Sigurdsson confesses that his work was done as a bit of fun. “I publicised it simply to see if anyone could easily shoot it down,” says Sigurdsson. “But no one has-yet.”
“The idea does not strike me as crazy,” says Stevenson. “But it is unlikely to be correct.” Stevenson doesn’t ascribe to the need for low levels of turbulence. “The problem as I see it lies in the assumption that encounter velocities of dust particles would be so low that modified gravity matters at this length scale. It is far more likely that grain stickiness is what matters.”

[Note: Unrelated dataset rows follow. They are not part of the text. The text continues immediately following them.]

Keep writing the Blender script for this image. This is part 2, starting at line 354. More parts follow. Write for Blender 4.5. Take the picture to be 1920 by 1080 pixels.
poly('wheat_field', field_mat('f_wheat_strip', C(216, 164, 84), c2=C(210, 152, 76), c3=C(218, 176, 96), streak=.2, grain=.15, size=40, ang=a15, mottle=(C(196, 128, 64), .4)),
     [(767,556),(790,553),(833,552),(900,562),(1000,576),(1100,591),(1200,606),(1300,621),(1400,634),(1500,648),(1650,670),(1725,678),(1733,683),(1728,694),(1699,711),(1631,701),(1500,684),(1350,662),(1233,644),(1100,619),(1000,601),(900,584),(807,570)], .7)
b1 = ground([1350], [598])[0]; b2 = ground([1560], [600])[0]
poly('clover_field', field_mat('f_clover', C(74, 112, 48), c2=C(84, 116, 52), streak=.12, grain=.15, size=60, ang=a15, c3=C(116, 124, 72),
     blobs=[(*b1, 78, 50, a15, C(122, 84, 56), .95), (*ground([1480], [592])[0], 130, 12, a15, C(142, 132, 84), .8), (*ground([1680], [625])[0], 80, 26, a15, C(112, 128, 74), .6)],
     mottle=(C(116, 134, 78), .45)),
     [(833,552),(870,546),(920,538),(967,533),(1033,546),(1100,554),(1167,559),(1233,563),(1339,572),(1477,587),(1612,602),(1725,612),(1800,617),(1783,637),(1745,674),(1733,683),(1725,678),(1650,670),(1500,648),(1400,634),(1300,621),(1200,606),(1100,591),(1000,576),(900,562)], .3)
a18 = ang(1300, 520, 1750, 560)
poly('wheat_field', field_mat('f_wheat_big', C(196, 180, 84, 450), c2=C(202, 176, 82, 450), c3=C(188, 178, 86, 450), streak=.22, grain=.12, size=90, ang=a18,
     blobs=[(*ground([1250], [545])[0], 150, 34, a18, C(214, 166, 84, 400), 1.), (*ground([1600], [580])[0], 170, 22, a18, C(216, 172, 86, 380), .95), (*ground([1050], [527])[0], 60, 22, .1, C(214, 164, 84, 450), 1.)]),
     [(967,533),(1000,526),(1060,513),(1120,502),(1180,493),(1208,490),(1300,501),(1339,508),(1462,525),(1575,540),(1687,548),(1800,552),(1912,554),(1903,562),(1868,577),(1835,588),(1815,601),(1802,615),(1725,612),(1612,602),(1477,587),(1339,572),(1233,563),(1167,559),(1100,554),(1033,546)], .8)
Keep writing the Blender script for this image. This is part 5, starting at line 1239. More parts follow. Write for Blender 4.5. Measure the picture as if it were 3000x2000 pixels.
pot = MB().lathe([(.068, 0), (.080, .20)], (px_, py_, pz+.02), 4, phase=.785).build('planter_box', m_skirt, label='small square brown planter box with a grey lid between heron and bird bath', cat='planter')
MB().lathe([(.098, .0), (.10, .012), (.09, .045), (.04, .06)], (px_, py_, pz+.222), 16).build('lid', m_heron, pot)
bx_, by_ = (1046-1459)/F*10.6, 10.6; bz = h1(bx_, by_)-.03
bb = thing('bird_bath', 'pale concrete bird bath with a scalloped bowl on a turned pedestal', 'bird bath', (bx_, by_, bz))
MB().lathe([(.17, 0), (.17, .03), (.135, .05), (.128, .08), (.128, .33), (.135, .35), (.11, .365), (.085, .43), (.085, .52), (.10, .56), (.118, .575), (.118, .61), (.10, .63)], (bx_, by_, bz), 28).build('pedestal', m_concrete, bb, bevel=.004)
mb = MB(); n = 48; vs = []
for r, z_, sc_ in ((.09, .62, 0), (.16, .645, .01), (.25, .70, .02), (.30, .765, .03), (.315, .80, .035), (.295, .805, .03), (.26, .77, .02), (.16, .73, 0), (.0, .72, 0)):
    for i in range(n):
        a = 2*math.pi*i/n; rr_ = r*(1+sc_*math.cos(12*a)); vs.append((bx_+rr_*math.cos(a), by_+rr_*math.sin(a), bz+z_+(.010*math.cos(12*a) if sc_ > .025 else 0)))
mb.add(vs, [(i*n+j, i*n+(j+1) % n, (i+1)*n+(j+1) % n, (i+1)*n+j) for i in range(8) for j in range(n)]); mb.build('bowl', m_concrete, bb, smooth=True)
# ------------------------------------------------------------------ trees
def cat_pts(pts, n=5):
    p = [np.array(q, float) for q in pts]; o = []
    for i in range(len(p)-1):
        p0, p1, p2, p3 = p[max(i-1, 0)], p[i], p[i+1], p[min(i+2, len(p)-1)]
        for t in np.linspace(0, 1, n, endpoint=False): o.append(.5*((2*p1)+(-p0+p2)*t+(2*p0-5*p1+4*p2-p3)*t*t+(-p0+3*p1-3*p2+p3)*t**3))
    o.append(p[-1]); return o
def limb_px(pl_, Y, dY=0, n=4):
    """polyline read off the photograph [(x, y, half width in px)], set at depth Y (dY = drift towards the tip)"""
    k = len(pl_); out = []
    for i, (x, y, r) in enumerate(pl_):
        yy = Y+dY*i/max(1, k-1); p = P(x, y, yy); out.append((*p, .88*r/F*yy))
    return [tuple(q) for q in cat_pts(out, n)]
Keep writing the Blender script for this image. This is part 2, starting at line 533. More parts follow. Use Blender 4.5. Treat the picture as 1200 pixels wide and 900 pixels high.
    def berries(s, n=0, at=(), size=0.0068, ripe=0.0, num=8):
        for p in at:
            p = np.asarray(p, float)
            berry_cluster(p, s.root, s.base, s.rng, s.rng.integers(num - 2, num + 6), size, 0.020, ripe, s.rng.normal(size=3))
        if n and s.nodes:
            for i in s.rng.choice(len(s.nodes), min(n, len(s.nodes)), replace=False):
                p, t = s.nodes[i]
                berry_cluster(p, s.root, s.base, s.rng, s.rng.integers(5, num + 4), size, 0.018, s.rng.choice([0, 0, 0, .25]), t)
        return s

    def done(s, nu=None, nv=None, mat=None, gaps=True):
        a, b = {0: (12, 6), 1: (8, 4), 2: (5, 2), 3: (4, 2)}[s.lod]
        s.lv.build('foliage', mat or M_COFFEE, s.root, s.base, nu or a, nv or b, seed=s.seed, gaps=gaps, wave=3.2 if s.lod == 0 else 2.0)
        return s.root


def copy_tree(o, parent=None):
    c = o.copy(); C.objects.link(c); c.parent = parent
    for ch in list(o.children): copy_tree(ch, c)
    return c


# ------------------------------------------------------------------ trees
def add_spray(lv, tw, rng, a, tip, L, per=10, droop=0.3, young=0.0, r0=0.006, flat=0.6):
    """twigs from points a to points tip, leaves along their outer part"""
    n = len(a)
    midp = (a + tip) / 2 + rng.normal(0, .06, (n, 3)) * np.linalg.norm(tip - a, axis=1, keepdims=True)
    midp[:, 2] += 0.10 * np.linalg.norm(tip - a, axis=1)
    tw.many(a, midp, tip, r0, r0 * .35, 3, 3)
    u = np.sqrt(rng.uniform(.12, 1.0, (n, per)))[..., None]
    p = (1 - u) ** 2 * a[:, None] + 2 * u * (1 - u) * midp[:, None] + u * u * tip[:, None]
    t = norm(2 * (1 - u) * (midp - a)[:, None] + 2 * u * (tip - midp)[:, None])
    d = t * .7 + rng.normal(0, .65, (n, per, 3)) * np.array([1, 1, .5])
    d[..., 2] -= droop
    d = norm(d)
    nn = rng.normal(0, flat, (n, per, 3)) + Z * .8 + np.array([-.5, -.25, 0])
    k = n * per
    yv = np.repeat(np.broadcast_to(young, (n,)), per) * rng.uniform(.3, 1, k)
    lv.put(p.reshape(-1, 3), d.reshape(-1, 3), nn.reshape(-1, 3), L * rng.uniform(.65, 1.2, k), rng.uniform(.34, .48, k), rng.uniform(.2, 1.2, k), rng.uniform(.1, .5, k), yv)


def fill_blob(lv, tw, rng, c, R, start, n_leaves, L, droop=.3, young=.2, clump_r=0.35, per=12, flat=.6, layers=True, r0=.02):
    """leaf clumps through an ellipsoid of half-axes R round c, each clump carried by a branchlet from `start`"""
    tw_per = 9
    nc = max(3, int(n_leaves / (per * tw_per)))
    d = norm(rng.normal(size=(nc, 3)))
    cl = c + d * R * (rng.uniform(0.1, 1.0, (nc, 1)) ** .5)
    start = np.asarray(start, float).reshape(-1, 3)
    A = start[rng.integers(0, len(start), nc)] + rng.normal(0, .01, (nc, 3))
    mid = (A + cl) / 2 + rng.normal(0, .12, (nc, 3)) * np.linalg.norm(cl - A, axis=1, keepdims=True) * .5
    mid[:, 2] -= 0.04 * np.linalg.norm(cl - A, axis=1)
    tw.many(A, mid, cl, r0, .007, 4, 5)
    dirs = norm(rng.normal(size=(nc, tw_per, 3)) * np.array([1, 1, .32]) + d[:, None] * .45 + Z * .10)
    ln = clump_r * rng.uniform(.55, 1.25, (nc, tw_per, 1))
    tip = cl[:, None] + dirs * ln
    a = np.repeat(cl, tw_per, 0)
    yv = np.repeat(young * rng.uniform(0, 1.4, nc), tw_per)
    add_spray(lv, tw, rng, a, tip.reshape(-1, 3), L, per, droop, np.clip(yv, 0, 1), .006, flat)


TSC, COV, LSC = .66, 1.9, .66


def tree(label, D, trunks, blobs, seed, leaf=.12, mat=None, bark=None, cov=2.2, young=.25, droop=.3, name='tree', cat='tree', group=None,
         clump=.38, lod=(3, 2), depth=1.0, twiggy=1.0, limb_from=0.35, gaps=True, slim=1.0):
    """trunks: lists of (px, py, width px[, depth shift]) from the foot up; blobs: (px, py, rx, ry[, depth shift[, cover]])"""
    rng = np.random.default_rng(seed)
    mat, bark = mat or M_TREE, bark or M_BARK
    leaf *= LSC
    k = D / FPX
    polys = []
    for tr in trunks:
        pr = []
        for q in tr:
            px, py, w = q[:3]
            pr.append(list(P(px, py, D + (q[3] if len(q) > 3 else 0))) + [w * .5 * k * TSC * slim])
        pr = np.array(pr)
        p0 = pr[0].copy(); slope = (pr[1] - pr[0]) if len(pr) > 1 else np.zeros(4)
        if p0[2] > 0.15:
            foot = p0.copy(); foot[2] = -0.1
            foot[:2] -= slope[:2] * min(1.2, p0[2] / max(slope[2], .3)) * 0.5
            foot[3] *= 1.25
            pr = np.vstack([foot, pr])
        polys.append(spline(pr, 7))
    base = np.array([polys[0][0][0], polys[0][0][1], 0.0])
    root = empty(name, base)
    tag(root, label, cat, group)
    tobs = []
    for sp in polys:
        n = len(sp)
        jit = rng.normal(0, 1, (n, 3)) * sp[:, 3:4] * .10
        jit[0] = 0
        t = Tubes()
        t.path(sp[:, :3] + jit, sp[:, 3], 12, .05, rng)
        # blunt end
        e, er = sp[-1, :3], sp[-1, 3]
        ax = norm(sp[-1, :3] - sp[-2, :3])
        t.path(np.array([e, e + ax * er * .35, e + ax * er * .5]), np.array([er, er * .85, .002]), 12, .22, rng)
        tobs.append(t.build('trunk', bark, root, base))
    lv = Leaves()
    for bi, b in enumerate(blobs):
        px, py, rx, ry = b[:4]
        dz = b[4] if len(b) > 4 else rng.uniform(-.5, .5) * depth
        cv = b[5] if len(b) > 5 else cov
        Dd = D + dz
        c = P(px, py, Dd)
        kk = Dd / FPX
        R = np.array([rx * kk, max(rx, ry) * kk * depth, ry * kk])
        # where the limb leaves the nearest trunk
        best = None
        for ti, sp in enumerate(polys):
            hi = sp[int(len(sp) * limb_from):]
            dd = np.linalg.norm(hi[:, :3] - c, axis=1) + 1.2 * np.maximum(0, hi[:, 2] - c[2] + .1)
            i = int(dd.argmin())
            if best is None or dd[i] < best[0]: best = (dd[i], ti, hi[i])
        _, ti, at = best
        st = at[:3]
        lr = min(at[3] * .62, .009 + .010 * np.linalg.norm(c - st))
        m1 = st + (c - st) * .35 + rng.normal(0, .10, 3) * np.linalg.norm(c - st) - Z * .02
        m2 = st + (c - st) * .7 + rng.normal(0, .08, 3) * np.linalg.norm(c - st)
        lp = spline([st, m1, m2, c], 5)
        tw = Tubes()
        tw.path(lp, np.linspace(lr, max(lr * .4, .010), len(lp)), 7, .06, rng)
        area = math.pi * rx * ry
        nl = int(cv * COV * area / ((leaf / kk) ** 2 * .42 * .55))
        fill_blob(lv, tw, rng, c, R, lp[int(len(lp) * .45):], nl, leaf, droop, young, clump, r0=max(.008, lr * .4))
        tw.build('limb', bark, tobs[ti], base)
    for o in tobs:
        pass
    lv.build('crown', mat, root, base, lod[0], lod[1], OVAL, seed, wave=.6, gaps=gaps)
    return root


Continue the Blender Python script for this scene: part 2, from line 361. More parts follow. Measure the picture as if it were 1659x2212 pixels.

If Sigurdsson’s mechanism for speeding up planet formation were merely a theorists’ fantasy, it wouldn’t need to be taken too seriously. But it isn’t. His proposal also explains a deeply puzzling result obtained by an experiment carried out on a space shuttle in 1999.
A team led by Jurgen Blum of Jena University in Germany released micrometre-sized silicate spheres in microgravity to see how the grains would aggregate. What the physicists found was that the grains formed just the kind of fractal grains everyone had hoped for. However, the experiment also threw up a puzzle. To everyone’s surprise, all the grains grew at the same rate. Small grains stuck to small grains and then, when they were all used up, big grains stuck to big grains, and so on (Physical Review Letters, vol 85, p 2426). There was never a mixture of small and large grains.
The explanation turned out to be that the growing aggregates were much fluffier than expected-more like wriggly fractal strings, or “seedlings”, as the researchers call them. These have a very large cross section, so they are extremely efficient at sweeping up any small fry.
The question then is, why should they take on these stringy, open shapes? The only way for them to be so tenuous is if all collisions between aggregates are glancing blows, so that any new material sticks on somewhere near the extremities of the growing fluff. But you would expect particles to collide at random angles, leading to aggregates that are more densely packed.
According to Sigurdsson, modified gravity makes glancing collisions much more likely. Grains which by rights should have flown past each other without sticking would be snared by the powerful non-Newtonian force. Because it gets stronger as you get closer in, grains would spiral in towards each other. “There are no stable orbits in an inverse fourth law force field so, once caught, a grain spirals in to make its glancing collision,” says Sigurdsson. “The result is a kind of gravitational focusing.”
The great attraction of Sigurdsson’s idea is that it is easily testable. In fact, it is likely to be proved right or wrong within a year. Experiments at three American universities are currently probing Newton’s inverse square law of gravity on submillimetre scales. “The latest data I’ve seen, from the group at the University of Washington in Seattle, is that Newton’s law holds down to 218 micrometres,” says Sigurdsson. “I’ll be holding my breath when they get down to 80.”